To access scoring over the weekend, click on the following: OPEN DIVISION, SENIOR DIVISION.
— U.S. Amateur Four-Ball at the Olympic Club in San Francisco May 2-6.
A total of 4,468 golfers (2,234 teams) submitted entries, and qualifying was held at 51 sites from last August through March.
The field at the Olympic Club will feature 128 teams, which will play 36 holes of stroke play, with the top 32 teams advancing to match play beginning on May 4.
Five teams in the championship include at least one Coloradan:
Robert Polk of Parker and Bill Fowler of Lakewood
Alex Kephart of Colorado Springs and former Colorado Springs resident Nick Tarasiewicz
Keith Humerickhouse of Eagle and Tom Abell of Oregon, Wis.
Jeff Chapman of Denver and Andrew Tapia of Raton, N.M.
Gus Lundquist of Parker and Trevor Sluman of Rochester, N.Y.
Polk and Fowler, both 50-somethings, shared medalist honors in qualifying at Colorado Golf Club with Kephart and Tarasiewicz last September. (The four are pictured together above.) Polk, 59, will be the oldest player in the field at the Olympic Club.
Lundquist and Sluman are University of Louisville teammates, playing for coach Mark Crabtree, a Colorado Golf Hall of Famer. Sluman is a nephew of Champions Tour player Jeff Sluman. They were medalists in an Oct. 8 qualifier in Mason, Ohio.
Humerickhouse and Abell were medalists in an Oct. 1 qualifier in Hartford, Wis.
— U.S. Women’s Amateur Four-Ball at Bandon Dunes in Oregon May 9-13.

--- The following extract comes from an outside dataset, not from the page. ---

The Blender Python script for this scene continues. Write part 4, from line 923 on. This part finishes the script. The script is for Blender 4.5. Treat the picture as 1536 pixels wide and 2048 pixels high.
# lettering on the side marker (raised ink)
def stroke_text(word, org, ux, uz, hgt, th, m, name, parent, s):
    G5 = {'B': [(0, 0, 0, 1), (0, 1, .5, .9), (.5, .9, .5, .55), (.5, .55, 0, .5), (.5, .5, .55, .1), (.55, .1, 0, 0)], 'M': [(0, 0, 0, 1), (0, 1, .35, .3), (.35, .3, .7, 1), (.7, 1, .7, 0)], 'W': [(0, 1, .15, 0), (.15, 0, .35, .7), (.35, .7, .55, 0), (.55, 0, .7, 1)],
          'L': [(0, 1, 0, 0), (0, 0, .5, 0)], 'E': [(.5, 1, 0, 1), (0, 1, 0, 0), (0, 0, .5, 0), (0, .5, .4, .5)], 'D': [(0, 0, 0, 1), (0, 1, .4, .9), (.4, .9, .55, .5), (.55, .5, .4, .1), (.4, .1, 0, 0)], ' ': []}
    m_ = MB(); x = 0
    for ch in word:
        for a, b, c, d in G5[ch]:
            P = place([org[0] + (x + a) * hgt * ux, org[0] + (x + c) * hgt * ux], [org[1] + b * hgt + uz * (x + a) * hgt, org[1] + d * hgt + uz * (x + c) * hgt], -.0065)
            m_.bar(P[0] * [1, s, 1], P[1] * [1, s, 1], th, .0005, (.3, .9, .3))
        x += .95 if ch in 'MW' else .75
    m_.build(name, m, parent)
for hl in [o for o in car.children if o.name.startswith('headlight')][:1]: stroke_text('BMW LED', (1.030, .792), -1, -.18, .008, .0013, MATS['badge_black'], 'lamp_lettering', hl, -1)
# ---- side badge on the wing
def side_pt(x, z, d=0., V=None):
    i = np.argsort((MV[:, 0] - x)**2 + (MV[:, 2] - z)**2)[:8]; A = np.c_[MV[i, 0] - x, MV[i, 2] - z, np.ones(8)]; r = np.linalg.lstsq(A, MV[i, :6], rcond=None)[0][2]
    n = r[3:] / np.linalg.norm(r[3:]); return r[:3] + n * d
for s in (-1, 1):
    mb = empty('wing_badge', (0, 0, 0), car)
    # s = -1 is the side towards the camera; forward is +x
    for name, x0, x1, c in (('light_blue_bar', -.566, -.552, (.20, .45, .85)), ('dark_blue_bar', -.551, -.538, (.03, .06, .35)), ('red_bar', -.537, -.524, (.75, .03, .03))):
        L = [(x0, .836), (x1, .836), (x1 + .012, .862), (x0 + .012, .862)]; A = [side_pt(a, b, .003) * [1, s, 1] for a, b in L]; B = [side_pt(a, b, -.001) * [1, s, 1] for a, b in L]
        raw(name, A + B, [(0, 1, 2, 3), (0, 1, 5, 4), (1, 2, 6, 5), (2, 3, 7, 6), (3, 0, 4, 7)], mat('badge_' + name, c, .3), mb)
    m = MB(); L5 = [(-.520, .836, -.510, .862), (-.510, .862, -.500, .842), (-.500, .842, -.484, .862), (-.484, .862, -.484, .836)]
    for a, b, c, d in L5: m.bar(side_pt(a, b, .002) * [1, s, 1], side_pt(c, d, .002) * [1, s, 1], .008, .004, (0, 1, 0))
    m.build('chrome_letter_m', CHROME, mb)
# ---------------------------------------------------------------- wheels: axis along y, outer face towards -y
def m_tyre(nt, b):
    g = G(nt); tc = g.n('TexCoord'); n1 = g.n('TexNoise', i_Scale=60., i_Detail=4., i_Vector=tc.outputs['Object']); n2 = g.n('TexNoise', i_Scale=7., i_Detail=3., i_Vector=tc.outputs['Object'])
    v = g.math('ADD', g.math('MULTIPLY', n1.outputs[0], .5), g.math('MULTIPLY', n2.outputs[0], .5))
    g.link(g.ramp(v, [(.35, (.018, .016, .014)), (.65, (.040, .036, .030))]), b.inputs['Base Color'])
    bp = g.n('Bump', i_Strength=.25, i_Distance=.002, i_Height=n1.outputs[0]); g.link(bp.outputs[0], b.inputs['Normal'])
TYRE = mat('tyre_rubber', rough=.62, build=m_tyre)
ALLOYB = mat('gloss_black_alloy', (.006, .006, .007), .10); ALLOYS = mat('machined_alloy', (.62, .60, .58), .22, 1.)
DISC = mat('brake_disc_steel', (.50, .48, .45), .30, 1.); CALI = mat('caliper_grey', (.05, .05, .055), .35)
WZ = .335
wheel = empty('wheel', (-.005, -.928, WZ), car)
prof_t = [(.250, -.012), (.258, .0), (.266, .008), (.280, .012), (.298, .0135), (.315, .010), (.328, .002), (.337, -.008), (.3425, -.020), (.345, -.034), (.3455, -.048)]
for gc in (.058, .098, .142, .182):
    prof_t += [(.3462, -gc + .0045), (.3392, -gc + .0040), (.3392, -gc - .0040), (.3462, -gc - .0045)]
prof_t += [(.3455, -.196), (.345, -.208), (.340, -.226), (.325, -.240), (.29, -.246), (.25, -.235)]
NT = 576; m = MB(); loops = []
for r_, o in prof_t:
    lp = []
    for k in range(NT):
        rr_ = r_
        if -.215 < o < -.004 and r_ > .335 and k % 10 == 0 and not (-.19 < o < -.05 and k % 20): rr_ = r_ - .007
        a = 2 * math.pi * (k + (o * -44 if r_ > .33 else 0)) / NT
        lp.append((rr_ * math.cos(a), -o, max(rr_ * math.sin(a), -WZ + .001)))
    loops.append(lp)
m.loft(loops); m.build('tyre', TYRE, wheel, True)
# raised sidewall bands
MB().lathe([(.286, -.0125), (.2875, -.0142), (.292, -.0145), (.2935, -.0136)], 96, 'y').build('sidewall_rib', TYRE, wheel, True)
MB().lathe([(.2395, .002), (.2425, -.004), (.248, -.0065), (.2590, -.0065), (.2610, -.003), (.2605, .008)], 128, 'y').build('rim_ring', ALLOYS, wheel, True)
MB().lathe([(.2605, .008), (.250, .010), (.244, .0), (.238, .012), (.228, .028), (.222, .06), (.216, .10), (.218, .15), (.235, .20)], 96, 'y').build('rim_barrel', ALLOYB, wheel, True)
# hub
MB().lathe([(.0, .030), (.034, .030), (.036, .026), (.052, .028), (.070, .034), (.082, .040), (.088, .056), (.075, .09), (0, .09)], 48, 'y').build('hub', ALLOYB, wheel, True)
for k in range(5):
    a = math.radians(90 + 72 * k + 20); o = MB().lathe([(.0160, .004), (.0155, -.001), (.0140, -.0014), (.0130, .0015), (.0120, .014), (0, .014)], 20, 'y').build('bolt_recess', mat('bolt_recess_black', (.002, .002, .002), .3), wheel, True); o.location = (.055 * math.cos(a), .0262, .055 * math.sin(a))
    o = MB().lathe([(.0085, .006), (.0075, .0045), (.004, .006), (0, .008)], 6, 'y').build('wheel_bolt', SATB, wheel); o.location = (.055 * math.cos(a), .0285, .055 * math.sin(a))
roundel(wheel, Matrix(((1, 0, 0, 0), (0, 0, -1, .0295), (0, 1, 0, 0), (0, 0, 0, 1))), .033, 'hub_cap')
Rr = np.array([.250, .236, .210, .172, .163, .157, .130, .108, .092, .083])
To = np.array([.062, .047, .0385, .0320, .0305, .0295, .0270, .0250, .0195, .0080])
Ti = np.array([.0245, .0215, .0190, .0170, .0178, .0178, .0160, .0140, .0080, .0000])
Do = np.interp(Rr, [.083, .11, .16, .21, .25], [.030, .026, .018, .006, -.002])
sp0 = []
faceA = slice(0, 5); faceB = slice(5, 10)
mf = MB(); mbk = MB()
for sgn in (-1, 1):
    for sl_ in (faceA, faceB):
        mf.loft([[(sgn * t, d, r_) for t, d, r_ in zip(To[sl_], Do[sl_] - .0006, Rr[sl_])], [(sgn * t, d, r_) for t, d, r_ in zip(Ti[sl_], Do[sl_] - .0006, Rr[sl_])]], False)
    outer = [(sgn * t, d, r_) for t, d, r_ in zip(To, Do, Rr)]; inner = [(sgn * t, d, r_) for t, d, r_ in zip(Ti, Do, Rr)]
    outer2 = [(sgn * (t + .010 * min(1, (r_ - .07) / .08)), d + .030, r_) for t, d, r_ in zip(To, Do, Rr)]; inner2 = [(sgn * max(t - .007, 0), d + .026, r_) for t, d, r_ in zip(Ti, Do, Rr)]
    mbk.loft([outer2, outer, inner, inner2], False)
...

Qualifying for the inaugural Women’s Four-Ball took place at 28 sites from August through March.
Jennifer Kupcho of Westminster and Gillian Vance of Lakewood (left) will take a break from the high school season to play in the national championship. They shared medalist honors last October in a qualifier at Heritage at Westmoor in Westminster.
Kupcho, the 2014 CWGA Player of the Year, will play college golf at Wake Forest in the fall, while Vance will be on the University of Colorado roster.
All told at Bandon, 64 teams will play two rounds of stroke play, with the low 32 teams advancing to match play, which begins May 11.